| Exercise directions |
Drop every picture, then transcribe the remaining data exactly.

| Data section |
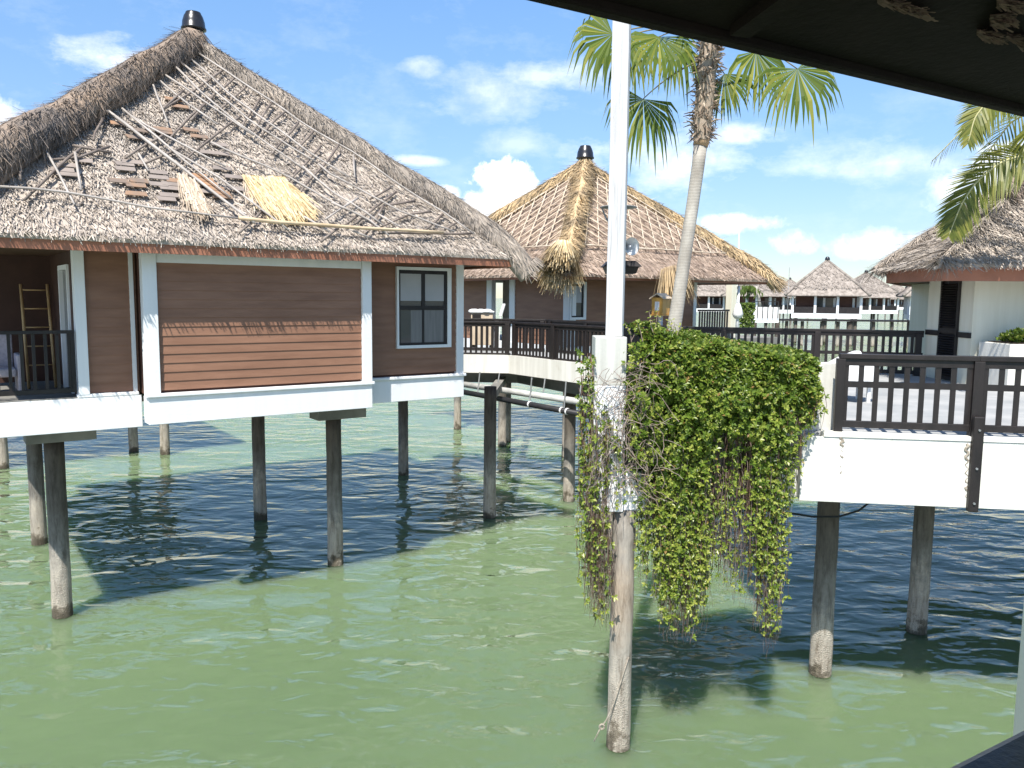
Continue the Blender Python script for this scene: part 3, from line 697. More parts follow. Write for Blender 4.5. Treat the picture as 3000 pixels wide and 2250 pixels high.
# ------------------------------------------------------------------ third house at the right
ring = [Vector(t) for t in ((8.22, 17.75, 0), (8.15, 15.3, 0), (11.6, 15.05, 0), (14.6, 16.6, 0), (15.8, 19.5, 0), (14.2, 22.6, 0), (11.6, 23.0, 0), (9.9, 20.6, 0))]
apC = Vector((12.55, 18.7, 9.05))
Cc = thing('water_bungalow', 'pale green walled house at the right under shaggy thatch with a black louvred shutter', 'bungalow', (apC.x, apC.y, 0), 0, 'thatched bungalows of the resort')
zfC = H + .40; zeC = zfC + .32
outr = [Vector((apC.x, apC.y, 0)) + (p - Vector((apC.x, apC.y, 0))) * 1.03 for p in ring]
cC = [p + Z * zeC for p in outr]
m = MB(); pyramid(m, cC, apC, .06)
for i in (7, 0, 1, 2):
    thatch_face(m, apC, cC[i], cC[(i + 1) % 8], .12, 55, .34, .016, .08, .9)
    e = (cC[(i + 1) % 8] - cC[i]).normalized(); eave_fringe(m, cC[i], cC[(i + 1) % 8], Vector((e.y, -e.x, 0)) if (Vector((e.y, -e.x, 0))).dot(cC[i] - apC) > 0 else Vector((-e.y, e.x, 0)), 200, .12, .013)
roofC = m.build('roof', M_THATCH, Cc)
m = MB(); ridge_tube(m, apC.lerp(cC[0], .22) , cC[0] + (cC[0] - apC).normalized() * .12, .10, .04, 300, .35, .014, .12, .03, .05)
m.build('ridge_cover', M_RIDGE2, roofC)
m = MB(); ridge_tube(m, apC, apC.lerp(cC[1], .52), .24, .12, 420, .35, .014, .22, .04); m.build('ridge_cover', M_RIDGE, roofC)
m = MB(); ridge_tube(m, apC.lerp(cC[1], .5), cC[1] - Z * .0, .08, .03, 420, .4, .014, .06, .03); m.build('ridge_cover', M_RIDGE2, roofC)
pole(Cc, [atY(2735, 786, 15.2), atY(2895, 730, 15.9)], .035, M_BAMBOO)
m = MB()
for i in range(8):
    a, b = ring[i], ring[(i + 1) % 8]; inn = (Vector((apC.x, apC.y, 0)) - (a + b) / 2).normalized() * .04
    m.hexa([a + Z * zfC, b + Z * zfC, b + inn + Z * zfC, a + inn + Z * zfC, a + Z * (zeC - .05), b + Z * (zeC - .05), b + inn + Z * (zeC - .05), a + inn + Z * (zeC - .05)])
m.build('fascia', M_FASCIA, Cc)
m = MB(); inr = [Vector((apC.x, apC.y, 0)) + (p - Vector((apC.x, apC.y, 0))) * .985 for p in ring]; m.prism(inr, zfC + .05, zfC + .08); m.build('soffit', M_SOFFIT, Cc)
zd = H - 1.65                                # platform level
WX = 9.18
m = MB(); m.box(WX, 13.6, 16.0, 17.75, zd, zfC + .05); m.box(10.4, 14.0, 17.751, 21, zd, zfC + .05); m.build('wall', M_PALE, Cc)
sh = MB(); sh.box(WX - .05, WX + .02, 16.47, 16.52, zd + .02, zfC + .04); sh.box(WX - .05, WX + .02, 17.13, 17.18, zd + .02, zfC + .04); sh.box(WX - .05, WX + .02, 16.52, 17.13, zd + .02, zd + .10); sh.box(WX - .05, WX + .02, 16.52, 17.13, zd + 1.0, zd + 1.1)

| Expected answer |
Continue the Blender Python script for this scene: part 3, from line 697. More parts follow. Write for Blender 4.5. Treat the picture as 3000 pixels wide and 2250 pixels high.
# ------------------------------------------------------------------ third house at the right
ring = [Vector(t) for t in ((8.22, 17.75, 0), (8.15, 15.3, 0), (11.6, 15.05, 0), (14.6, 16.6, 0), (15.8, 19.5, 0), (14.2, 22.6, 0), (11.6, 23.0, 0), (9.9, 20.6, 0))]
apC = Vector((12.55, 18.7, 9.05))
Cc = thing('water_bungalow', 'pale green walled house at the right under shaggy thatch with a black louvred shutter', 'bungalow', (apC.x, apC.y, 0), 0, 'thatched bungalows of the resort')
zfC = H + .40; zeC = zfC + .32
outr = [Vector((apC.x, apC.y, 0)) + (p - Vector((apC.x, apC.y, 0))) * 1.03 for p in ring]
cC = [p + Z * zeC for p in outr]
m = MB(); pyramid(m, cC, apC, .06)
for i in (7, 0, 1, 2):
    thatch_face(m, apC, cC[i], cC[(i + 1) % 8], .12, 55, .34, .016, .08, .9)
    e = (cC[(i + 1) % 8] - cC[i]).normalized(); eave_fringe(m, cC[i], cC[(i + 1) % 8], Vector((e.y, -e.x, 0)) if (Vector((e.y, -e.x, 0))).dot(cC[i] - apC) > 0 else Vector((-e.y, e.x, 0)), 200, .12, .013)
roofC = m.build('roof', M_THATCH, Cc)
m = MB(); ridge_tube(m, apC.lerp(cC[0], .22) , cC[0] + (cC[0] - apC).normalized() * .12, .10, .04, 300, .35, .014, .12, .03, .05)
m.build('ridge_cover', M_RIDGE2, roofC)
m = MB(); ridge_tube(m, apC, apC.lerp(cC[1], .52), .24, .12, 420, .35, .014, .22, .04); m.build('ridge_cover', M_RIDGE, roofC)
m = MB(); ridge_tube(m, apC.lerp(cC[1], .5), cC[1] - Z * .0, .08, .03, 420, .4, .014, .06, .03); m.build('ridge_cover', M_RIDGE2, roofC)
pole(Cc, [atY(2735, 786, 15.2), atY(2895, 730, 15.9)], .035, M_BAMBOO)
m = MB()
for i in range(8):
    a, b = ring[i], ring[(i + 1) % 8]; inn = (Vector((apC.x, apC.y, 0)) - (a + b) / 2).normalized() * .04
    m.hexa([a + Z * zfC, b + Z * zfC, b + inn + Z * zfC, a + inn + Z * zfC, a + Z * (zeC - .05), b + Z * (zeC - .05), b + inn + Z * (zeC - .05), a + inn + Z * (zeC - .05)])
m.build('fascia', M_FASCIA, Cc)
m = MB(); inr = [Vector((apC.x, apC.y, 0)) + (p - Vector((apC.x, apC.y, 0))) * .985 for p in ring]; m.prism(inr, zfC + .05, zfC + .08); m.build('soffit', M_SOFFIT, Cc)
zd = H - 1.65                                # platform level
WX = 9.18
m = MB(); m.box(WX, 13.6, 16.0, 17.75, zd, zfC + .05); m.box(10.4, 14.0, 17.751, 21, zd, zfC + .05); m.build('wall', M_PALE, Cc)
sh = MB(); sh.box(WX - .05, WX + .02, 16.47, 16.52, zd + .02, zfC + .04); sh.box(WX - .05, WX + .02, 17.13, 17.18, zd + .02, zfC + .04); sh.box(WX - .05, WX + .02, 16.52, 17.13, zd + .02, zd + .10); sh.box(WX - .05, WX + .02, 16.52, 17.13, zd + 1.0, zd + 1.1)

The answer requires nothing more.